My time in Wangaratta Diocese has been blessed but not always easy. I allowed myself to become involved in diocesan politics. I have been a strong and active proponent of the ordination of women in a Diocese whose Establishment for most of my time was very much the opposite. Too articulate and outspoken for my own good, too insensitive and scornful in telling to those in authority brute truth as I see, I have a few scars to bear for my presumption. All in a good cause though, even if sometimes almost asked for. My motives, after all and as always, too often mixed and so not always entirely honourable.


Essentially a parish priest rather than a diocesan priest, I was dandled by parishioners on their knees from my birth into an English Vicarage in 1945. It is my parishes that have kept me sane and in touch with the wellspring of genuine faith, love and trust.


Fundamental sanity

I have been a parish priest for thirty eight years in seven parishes, happy in them all.
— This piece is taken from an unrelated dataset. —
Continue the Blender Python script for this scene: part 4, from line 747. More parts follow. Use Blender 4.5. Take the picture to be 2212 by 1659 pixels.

My contentment has been in part due to an awareness of and openness about my own fallibilities and foibles. This has enabled me to feel and be recognised as much myself a parishioner as a priest, genuinely a part of the parish family, rather than an imposed “holier than thou” fraud and mountebank from outside.


Whatever fundamental sanity there is in Anglicanism, it resides more in the parish than in even the best of Dioceses. So thank you and farewell Wangaratta Diocese, but especially to your parishes. In particular St John’s Wodonga and St Augustine’s Shepparton, splendid, loving and forgiving, cockles-of-your-heart warming communities, heady mixtures of saint, sinner, rat bag, do-well and ne’er do well.


Ambivalence

Our farewell is an ambivalent farewell, I am pleased to say. Another case of “ave atque vale”. We will be frequently returning. In the parish of Benalla there reside three of the Diocese’s most adorable parishioners. They will pull us back and back and back, granddaughters Meg, Susan and Hetty, as too their splendid parents.


My retirement too is ambivalent. I hope to remain a parish priest, but unsalaried, offering two days a week plus Sundays for nothing except a house. This is called “House for Duty” in England and should be hugely rewarding, the joys of the vocation with little of the stress. It is one of the ways rural parishes are able to maintain ministry. My parish priesting up until now has all been in Africa and Australia. So “In my End is my Beginning...” I return to make an end where it all began, in the country parish priesting of my father and my grandfather.